Prince still shows bags of potential to light up the screen, but Cocaine Bear has Dee Dee abducted by said bear (in a story element that defies the tighter geography of the remainder of the picture), so the child stars are immediately relegated to the margins. While Dee Dee’s shell-suited mother Sari (Keri Russell; lead in name only) looks for her missing daughter, a thuggish duo is dispatched by the product’s owner Syd (Ray Liotta) to retrieve the fallen cargo. On the trail are Daveed (O’Shea Jackson, Jr.) and Eddie (Alden Ehrenreich), neither of whom muster much charisma, either when sparring off of one other or when left to their own devices. Ehrenreich’s Eddie has a sketchily drawn backstory of recent grief that is banal beyond belief.

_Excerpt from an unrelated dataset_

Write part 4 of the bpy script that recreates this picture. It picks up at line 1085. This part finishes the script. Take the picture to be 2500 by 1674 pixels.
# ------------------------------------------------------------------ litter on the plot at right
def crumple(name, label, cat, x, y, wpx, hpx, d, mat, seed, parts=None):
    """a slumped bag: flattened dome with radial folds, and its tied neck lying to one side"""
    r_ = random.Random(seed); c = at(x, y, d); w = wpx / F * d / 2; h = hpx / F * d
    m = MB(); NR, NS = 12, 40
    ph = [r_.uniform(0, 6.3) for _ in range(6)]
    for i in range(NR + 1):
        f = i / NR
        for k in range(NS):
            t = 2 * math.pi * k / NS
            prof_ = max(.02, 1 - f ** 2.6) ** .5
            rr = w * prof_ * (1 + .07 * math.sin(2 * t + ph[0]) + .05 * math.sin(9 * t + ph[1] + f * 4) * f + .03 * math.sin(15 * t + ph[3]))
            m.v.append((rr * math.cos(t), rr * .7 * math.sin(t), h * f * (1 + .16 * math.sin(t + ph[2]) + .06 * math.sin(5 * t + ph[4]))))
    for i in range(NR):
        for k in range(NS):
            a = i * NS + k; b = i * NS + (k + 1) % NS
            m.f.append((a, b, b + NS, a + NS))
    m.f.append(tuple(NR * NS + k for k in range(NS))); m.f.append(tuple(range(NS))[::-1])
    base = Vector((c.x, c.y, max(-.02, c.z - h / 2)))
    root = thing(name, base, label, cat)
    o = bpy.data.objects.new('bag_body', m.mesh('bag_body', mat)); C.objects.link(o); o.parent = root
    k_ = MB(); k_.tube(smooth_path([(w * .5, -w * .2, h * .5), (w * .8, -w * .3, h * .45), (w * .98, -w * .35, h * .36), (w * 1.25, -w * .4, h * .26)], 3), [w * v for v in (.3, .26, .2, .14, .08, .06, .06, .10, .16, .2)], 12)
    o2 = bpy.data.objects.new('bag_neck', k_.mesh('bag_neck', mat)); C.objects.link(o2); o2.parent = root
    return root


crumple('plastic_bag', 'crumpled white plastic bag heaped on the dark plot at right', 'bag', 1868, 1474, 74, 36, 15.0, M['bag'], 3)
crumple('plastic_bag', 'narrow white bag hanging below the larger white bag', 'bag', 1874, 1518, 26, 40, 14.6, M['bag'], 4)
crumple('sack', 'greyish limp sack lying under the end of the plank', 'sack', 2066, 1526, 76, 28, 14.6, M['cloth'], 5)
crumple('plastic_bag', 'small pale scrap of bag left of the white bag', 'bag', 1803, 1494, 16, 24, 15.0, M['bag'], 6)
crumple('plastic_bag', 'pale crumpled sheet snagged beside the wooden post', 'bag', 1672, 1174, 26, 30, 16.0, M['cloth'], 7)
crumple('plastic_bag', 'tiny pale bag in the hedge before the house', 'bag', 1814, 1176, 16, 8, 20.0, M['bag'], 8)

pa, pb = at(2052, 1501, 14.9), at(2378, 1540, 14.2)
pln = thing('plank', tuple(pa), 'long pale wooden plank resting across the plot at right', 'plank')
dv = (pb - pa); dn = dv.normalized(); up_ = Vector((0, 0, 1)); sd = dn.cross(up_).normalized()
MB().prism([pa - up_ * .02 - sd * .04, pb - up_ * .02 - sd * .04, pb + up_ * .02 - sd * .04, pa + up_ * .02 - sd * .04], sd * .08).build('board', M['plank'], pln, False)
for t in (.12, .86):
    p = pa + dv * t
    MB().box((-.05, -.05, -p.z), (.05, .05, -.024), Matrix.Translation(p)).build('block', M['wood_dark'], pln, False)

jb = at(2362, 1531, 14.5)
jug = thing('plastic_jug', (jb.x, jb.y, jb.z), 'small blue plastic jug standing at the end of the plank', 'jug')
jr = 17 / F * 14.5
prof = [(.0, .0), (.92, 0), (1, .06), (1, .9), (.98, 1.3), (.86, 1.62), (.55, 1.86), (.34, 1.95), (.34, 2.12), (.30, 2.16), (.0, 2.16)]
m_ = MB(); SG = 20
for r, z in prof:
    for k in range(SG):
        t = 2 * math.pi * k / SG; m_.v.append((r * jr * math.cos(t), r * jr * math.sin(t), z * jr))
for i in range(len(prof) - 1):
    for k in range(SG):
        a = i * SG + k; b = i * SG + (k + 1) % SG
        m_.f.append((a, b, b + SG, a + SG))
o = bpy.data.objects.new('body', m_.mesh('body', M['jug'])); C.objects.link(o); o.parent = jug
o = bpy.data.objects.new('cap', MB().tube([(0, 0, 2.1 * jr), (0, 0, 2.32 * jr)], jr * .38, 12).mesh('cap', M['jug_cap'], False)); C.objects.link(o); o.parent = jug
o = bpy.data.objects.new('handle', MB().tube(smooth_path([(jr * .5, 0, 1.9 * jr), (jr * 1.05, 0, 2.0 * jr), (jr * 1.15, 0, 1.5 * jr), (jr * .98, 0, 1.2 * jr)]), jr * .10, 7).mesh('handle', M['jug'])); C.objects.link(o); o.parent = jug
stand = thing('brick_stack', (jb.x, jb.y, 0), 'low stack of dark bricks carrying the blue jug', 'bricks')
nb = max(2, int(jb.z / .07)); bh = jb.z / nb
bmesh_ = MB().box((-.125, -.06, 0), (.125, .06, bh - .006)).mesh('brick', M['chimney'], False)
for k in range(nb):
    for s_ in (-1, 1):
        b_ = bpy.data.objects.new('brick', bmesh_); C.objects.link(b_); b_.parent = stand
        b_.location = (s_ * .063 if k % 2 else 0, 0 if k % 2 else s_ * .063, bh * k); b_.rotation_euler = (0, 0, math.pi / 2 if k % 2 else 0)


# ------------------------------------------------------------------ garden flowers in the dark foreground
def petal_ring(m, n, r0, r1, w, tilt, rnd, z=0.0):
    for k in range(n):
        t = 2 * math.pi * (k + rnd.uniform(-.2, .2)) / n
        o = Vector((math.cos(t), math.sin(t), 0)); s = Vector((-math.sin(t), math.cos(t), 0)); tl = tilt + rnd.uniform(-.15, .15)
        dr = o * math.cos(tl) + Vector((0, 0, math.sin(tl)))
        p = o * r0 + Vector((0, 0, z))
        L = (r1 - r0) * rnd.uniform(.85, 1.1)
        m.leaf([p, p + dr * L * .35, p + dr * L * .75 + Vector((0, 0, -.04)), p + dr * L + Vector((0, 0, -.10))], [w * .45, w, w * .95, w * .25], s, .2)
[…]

Elsewhere you’ll find Isiah Whitlock, Jr.’s bumbling police official Bob, saddled with an uninspired affectation for toy dogs, whose trademark “shiiiiiiiiiiiiiiiiiiiiiiiiiiiiiit” is cut from the final picture.

Fairing better is Bojack Horseman fave Margo Martindale, here in the flesh as an amorous park ranger who causes as much incidental carnage and catastrophe as the bear she’s frequently fleeing from. She has a knack for finding the slapstick centre of any sequence she stumbles into, so it’s a shame that this ongoing potential is left to fizzle out mid-picture.

This is one of Liotta’s last onscreen appearances. A strange and bittersweet sensation, rendered more-so by his phoned-in work as Syd. Indeed, the more that Cocaine Bear focuses in on his gruff attempts to recover the scattered product, the more tedious it becomes. Banks’ direction of action is also particularly flat, and the film culminates on a poorly lit and regrettably staged line-up of characters on a waterfall ledge in near darkness.

With characters spread out and crossing paths fleetingly – if at all – there’s a sense of stuttering anecdotal sprawl to the picture. The edit struggles to keep it all co-ordinated. In one mystifying choice, we’re hastily reminded through flashback of a sequence that didn’t even make it into the movie. An awkwardly clipped chronological guffaw.

Add to this the not-quite-ready-yet uncanny valley feeling generated by the titular CG menace, and Banks’ production cleaves closer to the shonkiness of those ’70s pictures than even she’d probably have liked. It has it’s moments, it genuinely does. But these are almost exclusively relegated to the material with the kids or Martindale’s ill-fated ranger. As a silly comedy it is slack and loose. Patchy. As a character piece it is truly lost in the woods. Openly keening for word-of-mouth buzz, Cocaine Bear is fleetingly capable of the outrageous, but mostly feels like a recurring bit from a sketch show that gets cut in the second season for something better.